Monday, October 28, 2013

13 Nights of Shocktober: Videodrome

by A.J.

This is my favorite time of year, second only to Christmas. Autumn has arrived, the weather is cooling down, and, October becomes the month long celebration of scary movies called Shocktober. There are a lot of horror movies out there, but as a genre, horror is still looked down upon by some mainstream critics and moviegoers. It doesn’t help that, admittedly, there are so few quality horror movies made but, like comedy, it’s a very difficult and subjective genre. So, in the days leading up Halloween I’ll be posting some recommendations for scary movies to help you celebrate Shocktober.
 
Night 10: Long Live the New Flesh: Videodrome
David Cronenberg’s Videodrome was released in 1983 and despite the major presence of VCR’s, Betamax tapes, and cathode ray tube television sets, this movie does not feel dated; if anything, it only feels even more relevant to 21st century media based culture. James Woods gives a great performance as Max Renn, a sleazy television programmer for a low budget station that specializes in soft core pornography and violence. But Max is on the search for something beyond edgy for his channel; something hard, something visceral. He is shown a program called Videodrome that depicts people being tortured and murdered. He asks who these people are, what’s the plot? He is told there is no plot, it just goes on like that. In 1983 the idea of a television show with no story, or plot, or actors was incomprehensible.
As Max investigates the source of Videodrome, what unfolds is a type of horror noir story in which Max uncovers and becomes involved in a conspiracy far more complex and more sinister than a rogue snuff television program.
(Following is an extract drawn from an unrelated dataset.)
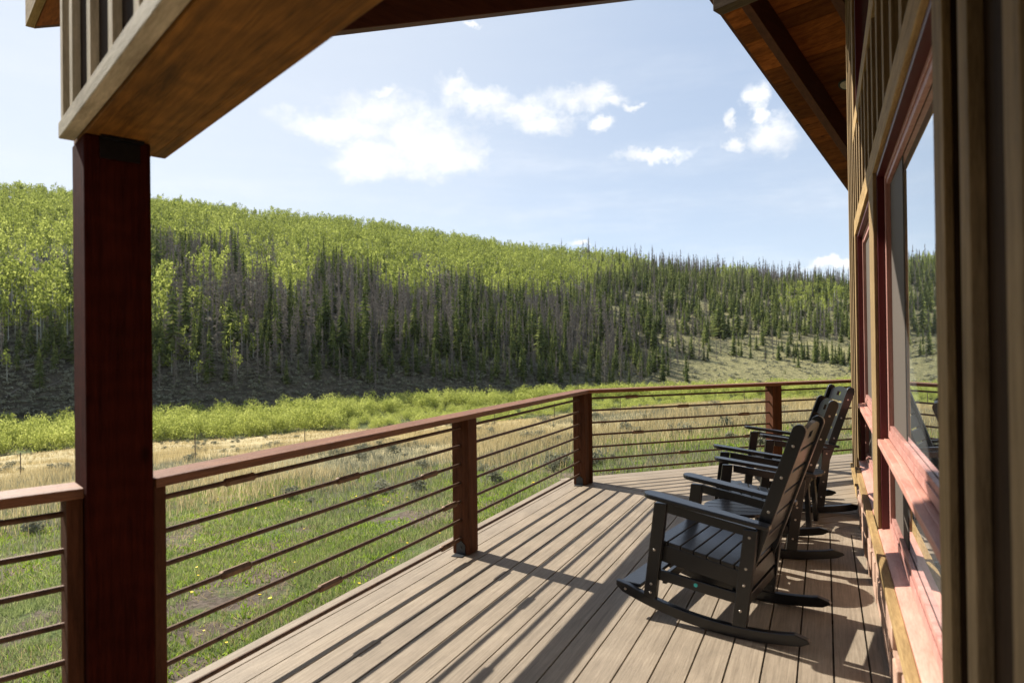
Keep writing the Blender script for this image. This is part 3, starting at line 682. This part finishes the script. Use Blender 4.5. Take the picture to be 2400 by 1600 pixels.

The finer details of the conspiracy are hard to pin down, but that is not a fault against Cronenberg. His intricate story works successfully because it not only holds up to scrutiny but, more importantly, does not interfere with our experience of Max’s journey.
Nearly every visual effect in Videodrome still looks amazing. Max experiences vivid hallucinations; his mind has been invaded by the Videodrome signal and it mutates his body. A slit opens up his stomach to make it an entry for pulsating video cassettes. His sexually adventurous girlfriend Nicki, played by Deborah Harry, is so fascinated and turned on by Videodrome that she wants to audition to be on the show. It is her image that appears on the television screen to Max as the TV set pulsates and seems to breathe. The scene ends and Max wakes up, but there is no sense that he was dreaming. What Max sees on television and the mutations of his body appear and disappear; he is unsure of reality not because he is losing his mind but because reality is changing. 
Max encounters a media philosopher/prophet called Brain O’blivion. (based loosely on the philosopher of communication and media theory Marshall McLuhan). O’blivion believes that there will come a time when television replaces everyday life; the tool to achieve this is Videodrome. His daughter, Bianca O’blivion, has taken her father’s mission and philosophy a step further, attempting to bring about an age in which we exist beyond our bodies in “the new flesh.” Living in an age in which some aspect of almost everyone’s life exists on the intangible Internet makes the ideas behind Videodrome prophetic, creepy, and intriguing.